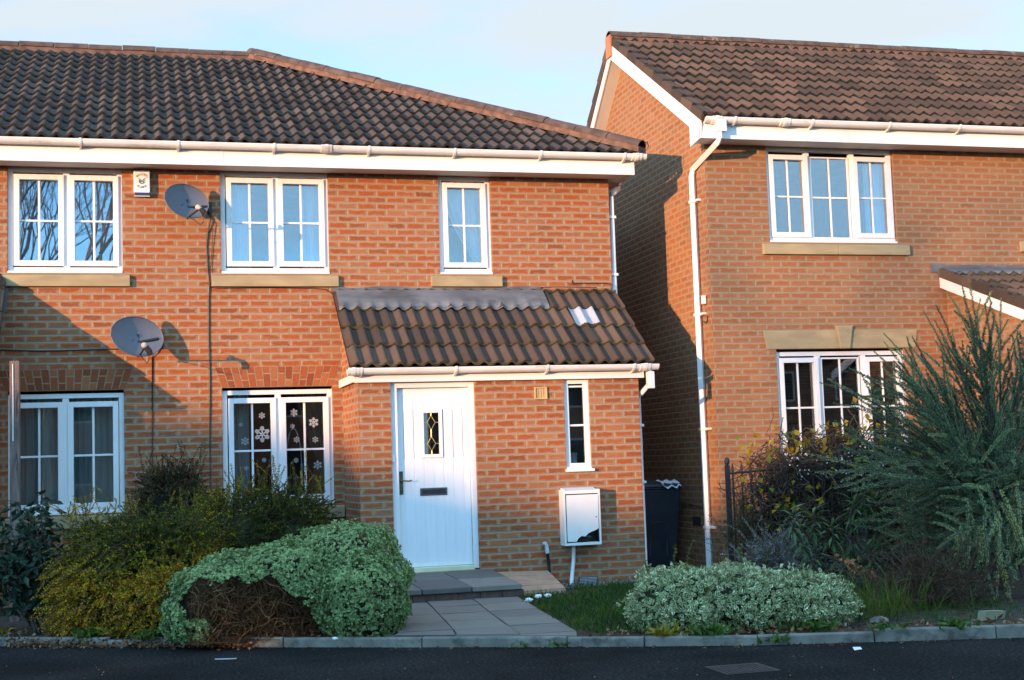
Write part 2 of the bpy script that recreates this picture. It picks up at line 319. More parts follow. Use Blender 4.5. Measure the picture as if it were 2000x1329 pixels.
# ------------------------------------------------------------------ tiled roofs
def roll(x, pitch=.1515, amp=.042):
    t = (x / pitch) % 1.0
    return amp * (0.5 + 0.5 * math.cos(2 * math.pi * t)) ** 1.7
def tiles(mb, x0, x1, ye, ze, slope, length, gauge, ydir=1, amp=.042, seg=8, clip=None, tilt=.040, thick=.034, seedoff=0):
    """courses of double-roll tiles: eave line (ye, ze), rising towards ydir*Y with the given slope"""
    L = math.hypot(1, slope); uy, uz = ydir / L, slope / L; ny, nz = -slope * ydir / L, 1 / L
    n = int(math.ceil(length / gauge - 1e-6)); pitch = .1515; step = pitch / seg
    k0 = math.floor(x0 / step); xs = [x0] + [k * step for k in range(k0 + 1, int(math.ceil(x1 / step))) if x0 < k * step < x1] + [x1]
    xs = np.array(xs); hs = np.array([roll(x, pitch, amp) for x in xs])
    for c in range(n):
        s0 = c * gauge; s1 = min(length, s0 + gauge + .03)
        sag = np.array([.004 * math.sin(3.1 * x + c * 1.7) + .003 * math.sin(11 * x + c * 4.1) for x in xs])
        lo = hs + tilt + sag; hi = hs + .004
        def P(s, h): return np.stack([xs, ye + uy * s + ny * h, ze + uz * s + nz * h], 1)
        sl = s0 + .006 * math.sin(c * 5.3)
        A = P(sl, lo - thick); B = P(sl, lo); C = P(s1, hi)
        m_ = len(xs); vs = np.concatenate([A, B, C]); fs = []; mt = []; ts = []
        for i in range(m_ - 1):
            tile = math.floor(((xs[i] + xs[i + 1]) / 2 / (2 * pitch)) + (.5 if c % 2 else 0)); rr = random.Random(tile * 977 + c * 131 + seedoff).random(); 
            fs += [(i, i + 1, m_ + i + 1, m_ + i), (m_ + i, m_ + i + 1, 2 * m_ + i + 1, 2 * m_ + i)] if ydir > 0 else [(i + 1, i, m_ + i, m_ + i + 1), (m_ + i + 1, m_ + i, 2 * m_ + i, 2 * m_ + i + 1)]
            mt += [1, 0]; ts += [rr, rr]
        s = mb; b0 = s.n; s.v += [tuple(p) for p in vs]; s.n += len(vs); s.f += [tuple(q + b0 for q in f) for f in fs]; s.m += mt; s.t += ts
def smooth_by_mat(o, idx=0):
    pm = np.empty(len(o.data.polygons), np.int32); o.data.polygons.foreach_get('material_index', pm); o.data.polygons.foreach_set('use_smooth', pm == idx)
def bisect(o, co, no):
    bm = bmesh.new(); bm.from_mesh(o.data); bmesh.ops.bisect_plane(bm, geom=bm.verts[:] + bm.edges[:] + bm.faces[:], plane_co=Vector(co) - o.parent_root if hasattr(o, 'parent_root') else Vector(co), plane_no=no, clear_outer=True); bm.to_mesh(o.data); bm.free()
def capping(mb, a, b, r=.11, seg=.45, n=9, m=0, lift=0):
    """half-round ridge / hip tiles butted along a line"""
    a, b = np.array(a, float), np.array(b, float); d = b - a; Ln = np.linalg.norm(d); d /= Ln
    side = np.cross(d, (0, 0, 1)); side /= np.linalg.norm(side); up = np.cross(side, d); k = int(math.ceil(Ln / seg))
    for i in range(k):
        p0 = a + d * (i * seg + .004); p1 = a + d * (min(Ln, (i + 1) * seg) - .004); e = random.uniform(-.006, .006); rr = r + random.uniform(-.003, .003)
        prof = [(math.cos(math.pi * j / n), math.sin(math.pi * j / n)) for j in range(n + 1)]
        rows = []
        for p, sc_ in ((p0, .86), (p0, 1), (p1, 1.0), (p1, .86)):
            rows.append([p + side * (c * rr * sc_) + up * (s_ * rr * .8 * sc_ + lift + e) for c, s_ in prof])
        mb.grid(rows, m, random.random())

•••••

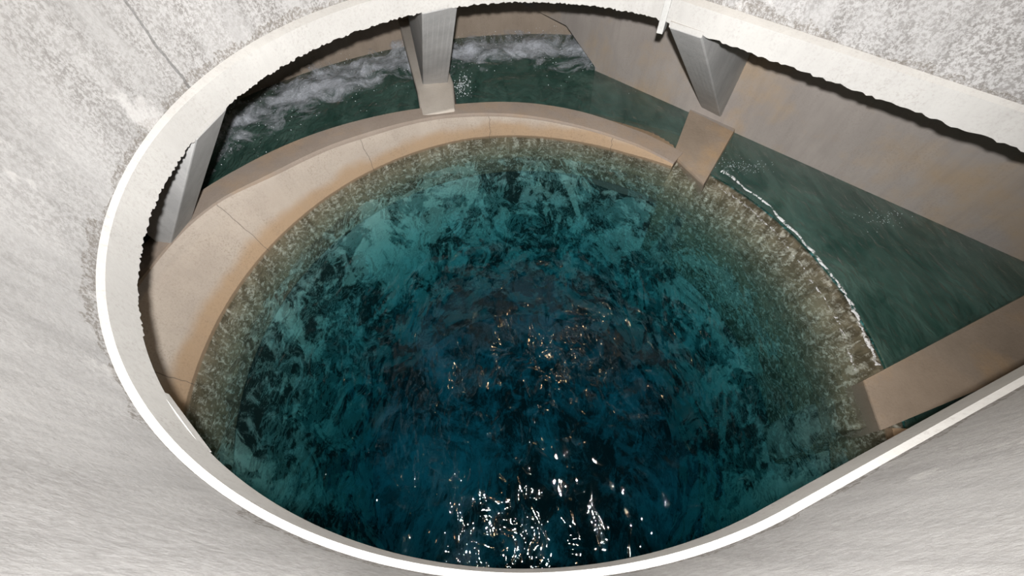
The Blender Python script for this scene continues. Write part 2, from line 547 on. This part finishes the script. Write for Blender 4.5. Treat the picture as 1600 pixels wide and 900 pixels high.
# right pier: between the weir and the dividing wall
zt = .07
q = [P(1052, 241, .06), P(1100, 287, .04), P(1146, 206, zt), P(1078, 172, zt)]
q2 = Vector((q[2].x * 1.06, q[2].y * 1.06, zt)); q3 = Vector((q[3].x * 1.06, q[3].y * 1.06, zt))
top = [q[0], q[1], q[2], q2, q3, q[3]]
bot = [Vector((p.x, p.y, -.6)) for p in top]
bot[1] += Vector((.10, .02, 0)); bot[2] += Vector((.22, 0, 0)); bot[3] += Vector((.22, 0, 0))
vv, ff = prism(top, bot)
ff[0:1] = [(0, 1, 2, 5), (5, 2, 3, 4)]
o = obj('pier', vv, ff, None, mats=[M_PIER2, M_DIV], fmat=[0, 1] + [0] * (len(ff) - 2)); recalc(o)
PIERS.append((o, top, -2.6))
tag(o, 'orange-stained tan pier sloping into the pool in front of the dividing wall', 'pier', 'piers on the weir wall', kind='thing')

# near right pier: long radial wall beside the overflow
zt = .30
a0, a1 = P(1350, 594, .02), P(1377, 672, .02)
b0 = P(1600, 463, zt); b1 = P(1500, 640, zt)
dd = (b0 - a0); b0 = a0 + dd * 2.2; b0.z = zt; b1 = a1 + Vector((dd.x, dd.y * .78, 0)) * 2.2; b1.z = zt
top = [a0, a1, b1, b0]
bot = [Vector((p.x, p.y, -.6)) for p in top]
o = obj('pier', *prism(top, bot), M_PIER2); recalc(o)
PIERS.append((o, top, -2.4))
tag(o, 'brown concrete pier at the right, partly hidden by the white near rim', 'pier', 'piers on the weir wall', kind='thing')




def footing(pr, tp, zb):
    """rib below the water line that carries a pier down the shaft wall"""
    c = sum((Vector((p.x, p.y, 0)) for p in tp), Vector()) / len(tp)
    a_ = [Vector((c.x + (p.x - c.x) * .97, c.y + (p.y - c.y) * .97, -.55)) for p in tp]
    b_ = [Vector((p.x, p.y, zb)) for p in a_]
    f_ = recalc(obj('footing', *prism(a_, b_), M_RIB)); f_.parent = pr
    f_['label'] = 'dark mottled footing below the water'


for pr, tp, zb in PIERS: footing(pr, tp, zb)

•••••

Task details:
Track down all lines above with the string "this" and copy them.

Full output:
Write part 2 of the bpy script that recreates this picture. It picks up at line 319. More parts follow. Use Blender 4.5. Measure the picture as if it were 2000x1329 pixels.
The Blender Python script for this scene continues. Write part 2, from line 547 on. This part finishes the script. Write for Blender 4.5. Treat the picture as 1600 pixels wide and 900 pixels high.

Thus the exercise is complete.